Now it is possible that people are just out-witting the system. Perhaps all those plutocrats in Zug just asked their accountant to place their money in the name of a Belize-based trust. Perhaps the plumbers and electricians decided to hang onto the roll of crumpled twenties in their pockets. The internet sellers may have simply created new Gmail addresses and kept ignoring their tax liabilities. Possible, but not very likely. A more convincing explanation is that tax avoidance is just not that widespread in Britain.
A few countries, such as a Greece or Italy, may suffer from rampant tax evasion, and have tax collection systems that are both corrupt and incompetent. But that is not true of Britain. A study by the Institute of Economic Affairs earlier this year estimated the size of the black economy at just over 10% of GDP, around half that of Greece, Spain and Italy, and one of the lowest levels in the developed world.

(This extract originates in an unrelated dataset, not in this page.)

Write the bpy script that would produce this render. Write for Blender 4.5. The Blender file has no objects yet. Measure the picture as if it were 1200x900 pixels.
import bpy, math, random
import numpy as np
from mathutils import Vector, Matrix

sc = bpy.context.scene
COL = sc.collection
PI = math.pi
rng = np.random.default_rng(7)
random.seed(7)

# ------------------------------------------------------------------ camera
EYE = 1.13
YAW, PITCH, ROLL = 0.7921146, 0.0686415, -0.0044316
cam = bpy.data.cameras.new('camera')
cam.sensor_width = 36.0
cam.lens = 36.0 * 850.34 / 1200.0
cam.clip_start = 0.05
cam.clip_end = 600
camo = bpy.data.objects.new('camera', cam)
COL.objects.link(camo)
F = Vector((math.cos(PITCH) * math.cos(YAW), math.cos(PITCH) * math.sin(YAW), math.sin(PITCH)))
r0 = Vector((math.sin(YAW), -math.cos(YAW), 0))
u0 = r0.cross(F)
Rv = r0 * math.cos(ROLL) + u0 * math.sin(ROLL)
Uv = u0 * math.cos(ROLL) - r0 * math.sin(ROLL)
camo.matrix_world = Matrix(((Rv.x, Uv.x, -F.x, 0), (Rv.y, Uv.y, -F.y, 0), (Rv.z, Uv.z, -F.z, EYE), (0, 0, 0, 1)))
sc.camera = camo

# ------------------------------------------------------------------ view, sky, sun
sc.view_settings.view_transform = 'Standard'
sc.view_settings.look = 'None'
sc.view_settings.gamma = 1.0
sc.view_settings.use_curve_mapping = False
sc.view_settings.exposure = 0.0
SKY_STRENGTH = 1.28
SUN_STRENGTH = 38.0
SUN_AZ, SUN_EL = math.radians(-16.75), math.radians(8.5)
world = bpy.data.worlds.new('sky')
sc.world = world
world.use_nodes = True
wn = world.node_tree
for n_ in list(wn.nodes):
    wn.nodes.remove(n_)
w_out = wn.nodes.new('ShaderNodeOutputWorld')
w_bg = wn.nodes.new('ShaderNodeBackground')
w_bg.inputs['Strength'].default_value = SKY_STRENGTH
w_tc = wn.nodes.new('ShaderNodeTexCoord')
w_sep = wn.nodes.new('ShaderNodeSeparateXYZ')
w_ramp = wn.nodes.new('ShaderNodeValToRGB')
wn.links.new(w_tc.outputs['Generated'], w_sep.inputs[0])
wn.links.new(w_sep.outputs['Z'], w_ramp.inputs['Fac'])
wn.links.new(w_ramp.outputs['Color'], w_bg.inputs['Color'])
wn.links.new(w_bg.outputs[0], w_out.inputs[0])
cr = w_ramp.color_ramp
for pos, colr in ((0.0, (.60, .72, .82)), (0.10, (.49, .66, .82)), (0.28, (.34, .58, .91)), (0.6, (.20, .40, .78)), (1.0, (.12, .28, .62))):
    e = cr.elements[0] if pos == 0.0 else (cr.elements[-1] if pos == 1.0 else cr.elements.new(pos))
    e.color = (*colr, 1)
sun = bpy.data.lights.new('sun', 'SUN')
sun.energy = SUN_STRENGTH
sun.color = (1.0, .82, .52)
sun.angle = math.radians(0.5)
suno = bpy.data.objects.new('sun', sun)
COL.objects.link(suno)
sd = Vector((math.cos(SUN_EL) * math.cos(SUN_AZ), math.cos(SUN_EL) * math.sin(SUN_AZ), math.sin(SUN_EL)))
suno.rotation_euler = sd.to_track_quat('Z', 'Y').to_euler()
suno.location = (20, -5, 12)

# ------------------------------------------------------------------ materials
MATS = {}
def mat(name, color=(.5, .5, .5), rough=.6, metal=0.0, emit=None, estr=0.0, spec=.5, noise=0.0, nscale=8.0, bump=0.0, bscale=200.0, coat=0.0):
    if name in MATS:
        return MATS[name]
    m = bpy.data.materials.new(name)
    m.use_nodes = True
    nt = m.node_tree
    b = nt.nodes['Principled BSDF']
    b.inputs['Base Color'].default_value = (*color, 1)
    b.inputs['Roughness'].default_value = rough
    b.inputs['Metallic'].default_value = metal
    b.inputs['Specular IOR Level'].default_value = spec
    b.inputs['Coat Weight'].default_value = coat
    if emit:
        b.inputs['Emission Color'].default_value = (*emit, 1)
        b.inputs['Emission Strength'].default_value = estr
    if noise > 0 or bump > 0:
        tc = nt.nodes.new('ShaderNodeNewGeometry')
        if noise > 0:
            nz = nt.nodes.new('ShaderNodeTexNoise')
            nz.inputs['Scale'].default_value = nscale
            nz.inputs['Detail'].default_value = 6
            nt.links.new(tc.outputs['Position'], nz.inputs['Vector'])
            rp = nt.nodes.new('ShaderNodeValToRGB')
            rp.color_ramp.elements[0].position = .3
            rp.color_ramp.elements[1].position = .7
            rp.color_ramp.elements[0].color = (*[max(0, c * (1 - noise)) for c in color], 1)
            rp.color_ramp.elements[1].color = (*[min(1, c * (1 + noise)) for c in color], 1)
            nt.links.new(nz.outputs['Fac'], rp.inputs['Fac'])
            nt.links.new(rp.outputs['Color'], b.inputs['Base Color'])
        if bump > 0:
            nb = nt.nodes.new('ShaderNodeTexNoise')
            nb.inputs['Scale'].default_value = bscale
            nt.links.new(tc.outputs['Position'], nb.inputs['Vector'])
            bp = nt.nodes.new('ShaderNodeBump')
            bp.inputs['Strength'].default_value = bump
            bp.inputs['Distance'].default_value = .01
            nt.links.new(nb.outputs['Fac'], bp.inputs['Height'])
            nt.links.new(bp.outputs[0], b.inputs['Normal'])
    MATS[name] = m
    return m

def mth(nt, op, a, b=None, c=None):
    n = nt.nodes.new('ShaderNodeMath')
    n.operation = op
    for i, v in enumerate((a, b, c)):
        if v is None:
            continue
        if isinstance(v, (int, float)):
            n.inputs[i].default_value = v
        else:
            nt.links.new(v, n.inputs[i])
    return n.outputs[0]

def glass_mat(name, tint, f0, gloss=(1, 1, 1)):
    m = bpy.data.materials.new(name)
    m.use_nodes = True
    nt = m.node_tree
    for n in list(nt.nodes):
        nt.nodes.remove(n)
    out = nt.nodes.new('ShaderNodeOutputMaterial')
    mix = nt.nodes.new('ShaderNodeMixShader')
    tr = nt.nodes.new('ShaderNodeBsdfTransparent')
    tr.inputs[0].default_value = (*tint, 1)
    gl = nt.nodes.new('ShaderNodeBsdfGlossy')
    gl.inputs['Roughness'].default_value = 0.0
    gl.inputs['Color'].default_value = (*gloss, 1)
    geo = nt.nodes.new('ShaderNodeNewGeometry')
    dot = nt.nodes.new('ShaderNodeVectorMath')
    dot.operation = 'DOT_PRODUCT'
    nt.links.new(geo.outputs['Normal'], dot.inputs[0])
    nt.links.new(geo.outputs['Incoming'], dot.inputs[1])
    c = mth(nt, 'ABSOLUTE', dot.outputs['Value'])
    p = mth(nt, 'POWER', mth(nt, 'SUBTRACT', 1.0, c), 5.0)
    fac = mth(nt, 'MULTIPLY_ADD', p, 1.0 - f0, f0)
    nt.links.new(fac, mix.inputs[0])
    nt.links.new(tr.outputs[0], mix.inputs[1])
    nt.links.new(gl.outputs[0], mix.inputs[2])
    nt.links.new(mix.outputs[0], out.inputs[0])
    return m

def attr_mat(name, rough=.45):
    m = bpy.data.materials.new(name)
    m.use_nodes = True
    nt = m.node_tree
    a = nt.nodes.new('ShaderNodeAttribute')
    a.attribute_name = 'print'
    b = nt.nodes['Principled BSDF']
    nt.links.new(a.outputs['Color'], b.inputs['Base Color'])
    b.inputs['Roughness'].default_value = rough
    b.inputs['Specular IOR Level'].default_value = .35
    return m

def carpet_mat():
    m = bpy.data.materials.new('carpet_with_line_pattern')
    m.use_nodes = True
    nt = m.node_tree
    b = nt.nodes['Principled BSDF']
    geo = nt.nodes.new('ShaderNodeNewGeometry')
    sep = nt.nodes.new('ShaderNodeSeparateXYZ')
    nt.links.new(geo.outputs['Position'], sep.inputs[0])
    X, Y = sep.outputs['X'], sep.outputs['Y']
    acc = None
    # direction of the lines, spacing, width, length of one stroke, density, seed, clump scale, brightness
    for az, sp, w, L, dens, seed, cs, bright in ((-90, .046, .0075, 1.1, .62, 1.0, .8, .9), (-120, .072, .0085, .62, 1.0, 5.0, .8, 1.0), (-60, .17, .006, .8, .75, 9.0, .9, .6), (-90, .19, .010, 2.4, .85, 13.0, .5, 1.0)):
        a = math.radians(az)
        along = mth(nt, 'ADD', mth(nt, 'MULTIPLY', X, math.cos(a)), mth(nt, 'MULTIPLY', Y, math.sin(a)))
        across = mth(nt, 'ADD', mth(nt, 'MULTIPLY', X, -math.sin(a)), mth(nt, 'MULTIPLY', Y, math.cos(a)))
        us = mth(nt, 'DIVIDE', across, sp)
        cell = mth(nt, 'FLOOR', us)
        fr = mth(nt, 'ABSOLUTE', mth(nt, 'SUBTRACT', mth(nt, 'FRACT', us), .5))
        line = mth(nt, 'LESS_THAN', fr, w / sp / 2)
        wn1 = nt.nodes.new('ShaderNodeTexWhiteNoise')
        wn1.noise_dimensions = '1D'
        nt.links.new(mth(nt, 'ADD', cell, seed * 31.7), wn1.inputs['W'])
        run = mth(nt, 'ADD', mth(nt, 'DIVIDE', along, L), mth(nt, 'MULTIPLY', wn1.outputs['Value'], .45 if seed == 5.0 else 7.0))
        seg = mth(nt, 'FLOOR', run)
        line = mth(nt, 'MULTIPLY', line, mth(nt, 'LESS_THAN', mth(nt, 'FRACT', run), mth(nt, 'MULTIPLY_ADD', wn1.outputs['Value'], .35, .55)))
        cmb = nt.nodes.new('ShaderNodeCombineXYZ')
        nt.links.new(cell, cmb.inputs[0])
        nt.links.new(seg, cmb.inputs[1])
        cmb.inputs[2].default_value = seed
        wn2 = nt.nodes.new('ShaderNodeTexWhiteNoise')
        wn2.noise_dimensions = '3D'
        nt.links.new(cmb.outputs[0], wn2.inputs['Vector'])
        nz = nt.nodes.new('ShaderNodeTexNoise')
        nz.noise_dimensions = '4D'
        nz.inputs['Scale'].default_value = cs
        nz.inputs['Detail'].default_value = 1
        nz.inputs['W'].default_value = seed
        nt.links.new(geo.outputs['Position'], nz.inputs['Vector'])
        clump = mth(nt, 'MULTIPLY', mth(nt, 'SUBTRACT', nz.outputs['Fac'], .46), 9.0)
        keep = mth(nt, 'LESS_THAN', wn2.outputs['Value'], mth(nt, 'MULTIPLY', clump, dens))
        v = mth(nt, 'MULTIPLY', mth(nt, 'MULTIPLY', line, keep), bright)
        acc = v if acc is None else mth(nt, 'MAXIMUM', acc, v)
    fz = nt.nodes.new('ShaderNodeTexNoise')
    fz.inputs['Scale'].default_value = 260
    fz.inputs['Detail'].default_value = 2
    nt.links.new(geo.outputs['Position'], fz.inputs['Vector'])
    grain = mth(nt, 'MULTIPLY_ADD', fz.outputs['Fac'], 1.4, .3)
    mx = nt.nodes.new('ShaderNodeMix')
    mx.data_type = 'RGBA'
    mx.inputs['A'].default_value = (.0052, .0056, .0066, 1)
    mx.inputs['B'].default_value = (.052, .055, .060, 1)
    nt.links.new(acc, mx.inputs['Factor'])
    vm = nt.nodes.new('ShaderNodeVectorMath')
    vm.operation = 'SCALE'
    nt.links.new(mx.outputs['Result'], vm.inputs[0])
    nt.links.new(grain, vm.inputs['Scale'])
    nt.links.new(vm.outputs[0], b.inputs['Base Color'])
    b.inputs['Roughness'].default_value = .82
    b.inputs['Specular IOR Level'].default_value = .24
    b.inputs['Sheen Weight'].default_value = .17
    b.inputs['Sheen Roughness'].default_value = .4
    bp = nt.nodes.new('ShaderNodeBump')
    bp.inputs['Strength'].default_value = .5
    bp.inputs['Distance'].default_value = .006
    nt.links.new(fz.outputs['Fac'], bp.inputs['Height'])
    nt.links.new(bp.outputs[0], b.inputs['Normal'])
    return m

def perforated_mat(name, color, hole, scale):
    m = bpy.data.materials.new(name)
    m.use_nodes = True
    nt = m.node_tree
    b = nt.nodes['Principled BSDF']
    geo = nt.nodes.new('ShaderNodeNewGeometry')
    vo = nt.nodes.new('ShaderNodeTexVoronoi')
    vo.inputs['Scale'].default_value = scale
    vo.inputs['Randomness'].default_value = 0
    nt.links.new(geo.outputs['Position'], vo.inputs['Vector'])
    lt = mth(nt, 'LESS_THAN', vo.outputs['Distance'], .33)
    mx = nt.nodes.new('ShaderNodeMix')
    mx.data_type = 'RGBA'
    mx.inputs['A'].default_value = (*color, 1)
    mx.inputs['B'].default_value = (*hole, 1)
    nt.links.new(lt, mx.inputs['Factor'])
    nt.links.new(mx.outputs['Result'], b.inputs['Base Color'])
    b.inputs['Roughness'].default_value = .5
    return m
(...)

It has also been steadily falling since 1998.
If people are paying less tax than they should, it is more often because successive chancellors have created tax systems so mind-bogglingly complicated that they are full of loopholes, rather than because people are cheating the system.
But battling tax avoidance makes a useful fiction for the Treasury. It can pretend it is getting tough on the cheats, and pencil in all kind of fanciful figures for sums to be raised from crackdowns on different sectors of the economy. All it does, however, is raise false hopes that there is an easy way out of the country’s fiscal mess, and that the deficit can be bought under control by targeting a few dodgers. It isn’t true.
Britain still needs a sustained assault on an unaffordable level of public spending, and that will involve the state doing a lot less than it does now, and doing it more cheaply. No crackdown will change that – and it is dishonest to pretend that it can.